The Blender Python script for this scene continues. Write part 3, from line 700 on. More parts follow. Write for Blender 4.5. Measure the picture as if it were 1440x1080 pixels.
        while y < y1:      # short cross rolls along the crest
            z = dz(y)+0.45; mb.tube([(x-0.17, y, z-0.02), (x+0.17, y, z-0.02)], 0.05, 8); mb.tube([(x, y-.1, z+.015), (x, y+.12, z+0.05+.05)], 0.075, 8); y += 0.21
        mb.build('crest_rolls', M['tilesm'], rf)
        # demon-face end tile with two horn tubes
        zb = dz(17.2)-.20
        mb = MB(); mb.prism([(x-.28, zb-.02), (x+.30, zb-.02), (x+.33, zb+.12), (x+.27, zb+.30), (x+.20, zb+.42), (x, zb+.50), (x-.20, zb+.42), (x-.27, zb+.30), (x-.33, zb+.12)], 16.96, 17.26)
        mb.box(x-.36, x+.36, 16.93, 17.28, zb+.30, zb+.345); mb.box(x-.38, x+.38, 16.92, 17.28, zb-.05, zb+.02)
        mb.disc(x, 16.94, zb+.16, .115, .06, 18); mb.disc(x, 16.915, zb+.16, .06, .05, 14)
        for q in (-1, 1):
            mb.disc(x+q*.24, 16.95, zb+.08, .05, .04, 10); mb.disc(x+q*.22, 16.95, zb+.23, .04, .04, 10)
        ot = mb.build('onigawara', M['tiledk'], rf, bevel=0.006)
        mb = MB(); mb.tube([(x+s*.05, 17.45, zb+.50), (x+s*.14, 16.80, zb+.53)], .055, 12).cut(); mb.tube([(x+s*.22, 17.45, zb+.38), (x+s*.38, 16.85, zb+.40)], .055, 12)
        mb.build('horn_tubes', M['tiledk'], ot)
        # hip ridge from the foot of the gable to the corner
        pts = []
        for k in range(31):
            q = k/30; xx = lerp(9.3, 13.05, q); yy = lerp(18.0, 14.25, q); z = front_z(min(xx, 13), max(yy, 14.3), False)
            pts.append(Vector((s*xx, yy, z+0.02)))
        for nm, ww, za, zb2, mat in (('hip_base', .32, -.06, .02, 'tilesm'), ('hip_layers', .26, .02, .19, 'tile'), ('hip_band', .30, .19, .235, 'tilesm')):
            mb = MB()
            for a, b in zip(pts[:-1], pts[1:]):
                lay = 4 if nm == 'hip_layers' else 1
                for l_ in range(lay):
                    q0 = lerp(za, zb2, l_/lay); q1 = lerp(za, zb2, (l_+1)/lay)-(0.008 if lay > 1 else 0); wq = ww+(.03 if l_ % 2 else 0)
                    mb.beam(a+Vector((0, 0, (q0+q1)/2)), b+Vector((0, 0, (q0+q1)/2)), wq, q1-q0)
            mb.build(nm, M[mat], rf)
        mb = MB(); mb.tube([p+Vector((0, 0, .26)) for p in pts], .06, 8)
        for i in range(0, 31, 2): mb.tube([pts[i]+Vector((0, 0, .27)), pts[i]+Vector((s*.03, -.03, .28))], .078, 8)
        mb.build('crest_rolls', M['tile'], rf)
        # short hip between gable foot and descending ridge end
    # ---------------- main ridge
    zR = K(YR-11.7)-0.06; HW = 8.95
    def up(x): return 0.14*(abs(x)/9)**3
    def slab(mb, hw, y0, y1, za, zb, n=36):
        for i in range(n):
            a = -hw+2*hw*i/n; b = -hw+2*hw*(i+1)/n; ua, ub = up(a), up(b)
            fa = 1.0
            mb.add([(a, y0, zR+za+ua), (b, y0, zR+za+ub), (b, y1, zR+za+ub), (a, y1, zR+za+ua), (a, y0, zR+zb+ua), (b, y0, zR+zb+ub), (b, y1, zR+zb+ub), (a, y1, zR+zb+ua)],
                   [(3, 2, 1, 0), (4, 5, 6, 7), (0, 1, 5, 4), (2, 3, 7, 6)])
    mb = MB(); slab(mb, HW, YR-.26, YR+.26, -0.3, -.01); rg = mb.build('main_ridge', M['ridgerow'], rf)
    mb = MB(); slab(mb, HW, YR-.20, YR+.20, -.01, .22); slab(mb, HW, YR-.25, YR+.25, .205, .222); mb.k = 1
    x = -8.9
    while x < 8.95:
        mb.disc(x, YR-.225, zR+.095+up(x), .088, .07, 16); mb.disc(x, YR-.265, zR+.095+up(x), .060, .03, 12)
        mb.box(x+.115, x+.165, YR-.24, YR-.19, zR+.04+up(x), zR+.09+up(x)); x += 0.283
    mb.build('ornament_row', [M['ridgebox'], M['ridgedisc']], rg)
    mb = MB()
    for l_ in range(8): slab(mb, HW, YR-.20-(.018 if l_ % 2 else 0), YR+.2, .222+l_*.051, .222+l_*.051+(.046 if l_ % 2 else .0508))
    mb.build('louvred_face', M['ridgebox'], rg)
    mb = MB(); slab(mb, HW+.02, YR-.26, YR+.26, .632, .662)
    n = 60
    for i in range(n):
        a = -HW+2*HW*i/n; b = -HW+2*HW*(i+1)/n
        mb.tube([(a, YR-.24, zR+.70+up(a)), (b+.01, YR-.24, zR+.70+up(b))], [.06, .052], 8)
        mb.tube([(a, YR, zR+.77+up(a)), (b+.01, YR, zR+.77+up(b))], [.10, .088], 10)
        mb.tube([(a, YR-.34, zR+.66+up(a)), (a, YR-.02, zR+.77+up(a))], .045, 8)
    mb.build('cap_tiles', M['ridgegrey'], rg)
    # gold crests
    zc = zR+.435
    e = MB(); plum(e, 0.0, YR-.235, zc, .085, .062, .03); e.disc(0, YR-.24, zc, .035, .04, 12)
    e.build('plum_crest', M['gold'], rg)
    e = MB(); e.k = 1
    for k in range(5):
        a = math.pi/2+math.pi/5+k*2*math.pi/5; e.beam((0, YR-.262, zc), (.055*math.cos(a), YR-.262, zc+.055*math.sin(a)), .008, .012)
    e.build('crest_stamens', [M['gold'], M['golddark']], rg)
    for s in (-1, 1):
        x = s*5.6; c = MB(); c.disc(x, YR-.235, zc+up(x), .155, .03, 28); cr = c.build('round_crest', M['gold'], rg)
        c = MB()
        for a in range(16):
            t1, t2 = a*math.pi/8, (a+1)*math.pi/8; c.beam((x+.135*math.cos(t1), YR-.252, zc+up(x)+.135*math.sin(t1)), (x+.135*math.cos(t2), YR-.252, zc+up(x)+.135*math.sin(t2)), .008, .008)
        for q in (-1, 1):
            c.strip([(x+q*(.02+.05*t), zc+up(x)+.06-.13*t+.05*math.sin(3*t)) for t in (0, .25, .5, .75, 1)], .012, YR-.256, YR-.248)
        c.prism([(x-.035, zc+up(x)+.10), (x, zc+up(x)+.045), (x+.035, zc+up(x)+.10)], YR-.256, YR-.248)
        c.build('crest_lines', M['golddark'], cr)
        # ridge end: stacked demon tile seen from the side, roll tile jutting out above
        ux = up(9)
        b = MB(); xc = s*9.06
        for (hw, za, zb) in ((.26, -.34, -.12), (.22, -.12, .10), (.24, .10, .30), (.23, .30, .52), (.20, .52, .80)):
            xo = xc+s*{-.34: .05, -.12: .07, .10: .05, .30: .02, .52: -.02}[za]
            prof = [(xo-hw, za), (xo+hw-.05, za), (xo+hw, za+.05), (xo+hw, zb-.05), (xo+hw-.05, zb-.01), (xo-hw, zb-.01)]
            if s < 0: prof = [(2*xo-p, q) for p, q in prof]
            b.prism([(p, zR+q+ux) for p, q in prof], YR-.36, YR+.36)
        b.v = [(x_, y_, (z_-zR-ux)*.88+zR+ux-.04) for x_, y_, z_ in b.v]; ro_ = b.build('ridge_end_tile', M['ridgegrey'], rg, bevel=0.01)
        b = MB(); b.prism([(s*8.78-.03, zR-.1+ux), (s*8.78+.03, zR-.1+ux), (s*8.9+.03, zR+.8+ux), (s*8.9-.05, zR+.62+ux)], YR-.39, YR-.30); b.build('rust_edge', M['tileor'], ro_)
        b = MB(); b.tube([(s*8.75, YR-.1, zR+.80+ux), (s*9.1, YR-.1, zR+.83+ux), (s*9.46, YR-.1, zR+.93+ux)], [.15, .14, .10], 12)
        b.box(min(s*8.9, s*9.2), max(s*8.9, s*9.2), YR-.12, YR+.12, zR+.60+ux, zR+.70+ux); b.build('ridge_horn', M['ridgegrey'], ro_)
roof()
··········
§ TASK BRIEF
Tally how many lines in the material above hold the word "from". Write only that number.

§ EXERCISE RESULT
3